L'enthousiasme que l'anecdote strasbourgeoise suscite chez les pro-vélos, leur acharnement à présenter la solution retenue comme optimale et rationnelle là où elle n'est, pour tous les acteurs directement impliqués, qu'une manière facile de jouer les vertueux, a une portée bien plus large que cet humble cas d'espèce. Elle illustre idéalement cette volonté pathétique de résoudre les problèmes lourds, complexes et globaux du moment par le recours à des micro-solutions qui, du moulin à vent à la construction en paille, de la brique en terre crue aux fermes sans intrants artificiels, ont été abandonnées pour de très bonnes raisons et parfois depuis des millénaires.
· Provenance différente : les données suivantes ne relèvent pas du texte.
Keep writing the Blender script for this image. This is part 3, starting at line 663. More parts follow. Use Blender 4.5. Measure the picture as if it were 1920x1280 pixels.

On ne cesse de s'interroger sur cette forme de génie pervers qui consiste à présenter ces voies déjà empruntées, et closes, comme inédites et innovantes. On peut en tout cas s'inquiéter de cette passion répétée pour le principe de l'induction radicale, principe selon lequel n'importe quelle petite expérience menée dans un coin sombre acquiert automatiquement, pour peu qu'elle vienne soutenir vos prénotions, une validité universelle. Du point de vue de l'écolo, toutes les solutions sont des vélos.